Saturday night I had an Office Season 3 marathon with my friend. To watch, however, I had to ask my suitemate to put his TV in the common room. My suitemates and I discussed the television/cable situation before, so, while my suitemate had already agreed to donate his TV to the common room, I didn’t want to seem cold, or give the impression that I was rushing him into giving it up. I wanted to come off sincere and genuine.
Since he lives next to me, and talking face-to-face, instant messaging, and using the phone all take the same amount of time, it came down to how complex I anticipated our discussion being. I wanted to explain that his TV was bigger than my friend’s, and thus, we wanted to watch in the suite.
Later, to let my friend know the plan, I instant messaged him to say that my suitemate agreed to let me move the TV. Since I was doing other work, I didn’t want to use face-to-face communication or the phone because these would undoubtedly have taken more time. Obligatory “Hey, how are you” greetings and discussing things other than plans for the night would have prevented me from getting all my work done. I wanted to say more than “Office, my place, 9:00,” however, so I chose not to text him. I found this middle ground in IM. I was allowed to send quick messages that we got permission to use the TV, and that once I got it set up and made sure my DVD player worked, I would give him a call. I was not drawn into a prolonged conversation - an advantage to IMing.

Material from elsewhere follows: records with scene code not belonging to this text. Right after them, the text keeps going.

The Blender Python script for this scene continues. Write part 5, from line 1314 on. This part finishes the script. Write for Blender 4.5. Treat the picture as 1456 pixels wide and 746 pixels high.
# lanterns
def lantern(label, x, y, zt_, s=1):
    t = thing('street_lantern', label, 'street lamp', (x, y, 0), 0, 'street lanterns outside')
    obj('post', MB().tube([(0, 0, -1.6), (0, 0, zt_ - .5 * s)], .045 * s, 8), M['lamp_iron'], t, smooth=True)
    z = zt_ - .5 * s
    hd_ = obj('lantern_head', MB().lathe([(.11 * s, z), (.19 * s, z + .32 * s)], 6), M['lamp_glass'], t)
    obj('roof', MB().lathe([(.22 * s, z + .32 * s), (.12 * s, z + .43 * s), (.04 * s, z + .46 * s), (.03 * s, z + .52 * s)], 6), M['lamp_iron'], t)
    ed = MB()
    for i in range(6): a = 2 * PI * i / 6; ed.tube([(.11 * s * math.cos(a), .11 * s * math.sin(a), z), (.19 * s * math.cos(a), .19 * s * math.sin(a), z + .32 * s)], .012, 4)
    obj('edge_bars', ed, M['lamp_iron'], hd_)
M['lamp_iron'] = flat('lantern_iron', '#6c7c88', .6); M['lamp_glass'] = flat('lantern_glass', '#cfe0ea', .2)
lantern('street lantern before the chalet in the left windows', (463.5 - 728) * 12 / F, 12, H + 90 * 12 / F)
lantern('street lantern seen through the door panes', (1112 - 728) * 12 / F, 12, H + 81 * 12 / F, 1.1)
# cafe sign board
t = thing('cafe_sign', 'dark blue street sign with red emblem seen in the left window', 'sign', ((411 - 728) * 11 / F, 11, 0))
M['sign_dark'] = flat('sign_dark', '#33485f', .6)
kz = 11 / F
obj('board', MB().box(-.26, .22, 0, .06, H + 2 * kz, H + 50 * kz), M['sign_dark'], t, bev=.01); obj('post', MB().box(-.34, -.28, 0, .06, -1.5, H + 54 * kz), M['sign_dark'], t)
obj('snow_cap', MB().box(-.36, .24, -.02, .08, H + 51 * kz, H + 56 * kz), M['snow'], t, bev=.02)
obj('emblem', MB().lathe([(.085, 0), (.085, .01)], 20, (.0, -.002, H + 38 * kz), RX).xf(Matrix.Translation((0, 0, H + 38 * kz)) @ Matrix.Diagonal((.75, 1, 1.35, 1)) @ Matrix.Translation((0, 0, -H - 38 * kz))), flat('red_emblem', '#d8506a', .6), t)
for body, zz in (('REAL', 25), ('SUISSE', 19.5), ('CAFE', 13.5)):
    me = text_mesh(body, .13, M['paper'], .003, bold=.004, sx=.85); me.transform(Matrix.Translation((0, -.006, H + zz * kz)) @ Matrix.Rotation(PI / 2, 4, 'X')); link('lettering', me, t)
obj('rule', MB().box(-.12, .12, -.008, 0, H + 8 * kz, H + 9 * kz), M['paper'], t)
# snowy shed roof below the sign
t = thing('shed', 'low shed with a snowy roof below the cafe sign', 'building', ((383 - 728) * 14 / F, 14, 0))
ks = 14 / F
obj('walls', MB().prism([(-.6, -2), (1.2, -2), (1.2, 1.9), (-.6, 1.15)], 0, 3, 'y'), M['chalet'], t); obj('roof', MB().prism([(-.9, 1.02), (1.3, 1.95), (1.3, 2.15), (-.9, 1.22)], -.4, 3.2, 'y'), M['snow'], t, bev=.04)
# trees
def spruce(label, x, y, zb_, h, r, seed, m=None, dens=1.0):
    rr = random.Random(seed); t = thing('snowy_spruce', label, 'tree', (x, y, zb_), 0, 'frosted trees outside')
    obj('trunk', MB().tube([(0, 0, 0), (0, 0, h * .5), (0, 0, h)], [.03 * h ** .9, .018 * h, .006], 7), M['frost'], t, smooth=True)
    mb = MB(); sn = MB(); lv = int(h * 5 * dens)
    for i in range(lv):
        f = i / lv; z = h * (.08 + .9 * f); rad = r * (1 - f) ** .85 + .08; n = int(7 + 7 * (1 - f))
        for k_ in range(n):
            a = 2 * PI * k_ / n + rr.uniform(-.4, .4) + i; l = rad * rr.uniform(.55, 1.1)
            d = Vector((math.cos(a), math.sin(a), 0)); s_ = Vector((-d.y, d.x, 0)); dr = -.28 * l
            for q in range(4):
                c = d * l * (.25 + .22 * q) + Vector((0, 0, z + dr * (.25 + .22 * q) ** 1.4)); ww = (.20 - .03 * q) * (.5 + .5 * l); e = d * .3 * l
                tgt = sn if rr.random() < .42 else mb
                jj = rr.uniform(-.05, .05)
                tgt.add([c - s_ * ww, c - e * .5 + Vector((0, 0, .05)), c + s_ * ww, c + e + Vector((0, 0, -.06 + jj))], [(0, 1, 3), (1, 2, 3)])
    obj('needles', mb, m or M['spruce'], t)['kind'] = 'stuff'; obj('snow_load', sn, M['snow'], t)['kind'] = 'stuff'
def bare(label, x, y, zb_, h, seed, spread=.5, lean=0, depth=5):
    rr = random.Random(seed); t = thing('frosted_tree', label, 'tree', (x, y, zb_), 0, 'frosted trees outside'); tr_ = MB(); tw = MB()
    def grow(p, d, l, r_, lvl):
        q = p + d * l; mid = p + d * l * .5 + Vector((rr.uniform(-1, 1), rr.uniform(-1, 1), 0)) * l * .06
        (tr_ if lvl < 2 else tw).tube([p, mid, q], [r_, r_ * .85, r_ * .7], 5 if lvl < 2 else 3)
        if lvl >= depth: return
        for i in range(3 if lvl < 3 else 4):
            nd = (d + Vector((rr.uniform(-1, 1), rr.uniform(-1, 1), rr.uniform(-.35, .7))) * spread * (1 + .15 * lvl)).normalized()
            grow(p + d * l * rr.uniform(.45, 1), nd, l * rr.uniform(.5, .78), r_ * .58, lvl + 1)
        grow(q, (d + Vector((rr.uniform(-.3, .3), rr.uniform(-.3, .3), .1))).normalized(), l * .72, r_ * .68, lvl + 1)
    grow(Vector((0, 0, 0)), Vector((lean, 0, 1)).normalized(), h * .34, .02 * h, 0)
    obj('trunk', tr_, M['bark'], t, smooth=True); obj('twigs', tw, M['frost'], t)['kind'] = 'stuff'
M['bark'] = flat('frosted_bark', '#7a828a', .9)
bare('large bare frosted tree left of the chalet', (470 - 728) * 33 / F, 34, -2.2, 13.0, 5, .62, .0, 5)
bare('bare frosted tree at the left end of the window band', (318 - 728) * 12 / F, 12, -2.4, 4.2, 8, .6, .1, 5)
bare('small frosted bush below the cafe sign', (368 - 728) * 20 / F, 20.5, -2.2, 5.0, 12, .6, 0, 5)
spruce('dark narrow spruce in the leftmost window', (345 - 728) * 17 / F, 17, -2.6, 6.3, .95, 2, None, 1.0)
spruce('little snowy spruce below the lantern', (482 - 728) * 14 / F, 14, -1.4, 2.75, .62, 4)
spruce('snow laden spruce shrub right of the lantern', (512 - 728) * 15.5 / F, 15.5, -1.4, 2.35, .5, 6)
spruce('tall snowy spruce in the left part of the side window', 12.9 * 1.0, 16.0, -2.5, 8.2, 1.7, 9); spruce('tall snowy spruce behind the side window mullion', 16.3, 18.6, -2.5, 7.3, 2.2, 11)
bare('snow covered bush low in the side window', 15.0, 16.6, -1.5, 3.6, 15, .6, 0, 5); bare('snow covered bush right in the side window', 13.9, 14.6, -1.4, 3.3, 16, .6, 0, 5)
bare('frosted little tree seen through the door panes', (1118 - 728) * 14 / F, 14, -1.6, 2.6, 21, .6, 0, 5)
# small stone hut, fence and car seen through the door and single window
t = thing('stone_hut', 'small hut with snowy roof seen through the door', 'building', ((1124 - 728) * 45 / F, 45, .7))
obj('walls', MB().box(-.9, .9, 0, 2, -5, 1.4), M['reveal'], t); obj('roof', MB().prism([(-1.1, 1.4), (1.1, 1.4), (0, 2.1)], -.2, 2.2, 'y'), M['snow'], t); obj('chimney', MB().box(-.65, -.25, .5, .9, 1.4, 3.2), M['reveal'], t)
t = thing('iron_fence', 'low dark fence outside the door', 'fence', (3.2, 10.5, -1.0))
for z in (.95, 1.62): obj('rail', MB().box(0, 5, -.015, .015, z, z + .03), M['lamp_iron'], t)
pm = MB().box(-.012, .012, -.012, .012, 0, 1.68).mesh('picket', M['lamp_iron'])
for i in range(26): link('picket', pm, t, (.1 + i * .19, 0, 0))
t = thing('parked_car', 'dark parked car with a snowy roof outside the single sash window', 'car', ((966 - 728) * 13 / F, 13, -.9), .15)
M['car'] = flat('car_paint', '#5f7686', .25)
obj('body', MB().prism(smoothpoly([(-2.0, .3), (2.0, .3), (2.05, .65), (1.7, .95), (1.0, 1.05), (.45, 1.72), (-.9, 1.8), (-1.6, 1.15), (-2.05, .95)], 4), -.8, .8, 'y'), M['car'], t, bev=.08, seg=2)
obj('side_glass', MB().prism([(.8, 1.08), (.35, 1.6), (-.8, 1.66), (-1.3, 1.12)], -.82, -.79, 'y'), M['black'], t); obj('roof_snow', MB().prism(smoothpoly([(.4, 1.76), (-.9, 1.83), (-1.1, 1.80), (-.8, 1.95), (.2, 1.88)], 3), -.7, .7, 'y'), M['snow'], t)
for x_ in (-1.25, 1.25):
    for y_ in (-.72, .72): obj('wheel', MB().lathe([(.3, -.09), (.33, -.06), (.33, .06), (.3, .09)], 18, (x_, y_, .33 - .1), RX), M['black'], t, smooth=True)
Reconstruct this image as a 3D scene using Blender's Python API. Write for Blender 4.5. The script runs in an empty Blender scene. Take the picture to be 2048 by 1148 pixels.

My observations of media choices this Saturday support the Media Richness Theory. When the conversation was going to be more equivocal and complex, such as explaining why I wanted to move the TV and asking permission, I chose the richest medium there is: face-to-face. When some simple facts about plans needed to be relayed I chose a less rich medium in instant messaging. Since the plans were not as simple as just time and place, however, I chose IM over the even less rich text messaging.
The communication I observed this weekend doesn’t apply to O’Sullivan’s model because neither asking for permission nor relaying time/place information fall under the categories of boost, praise, confess, or accuse. Thus, it was really only possible to assess my communication in relation to Media Richness, and my behavior supported this theory.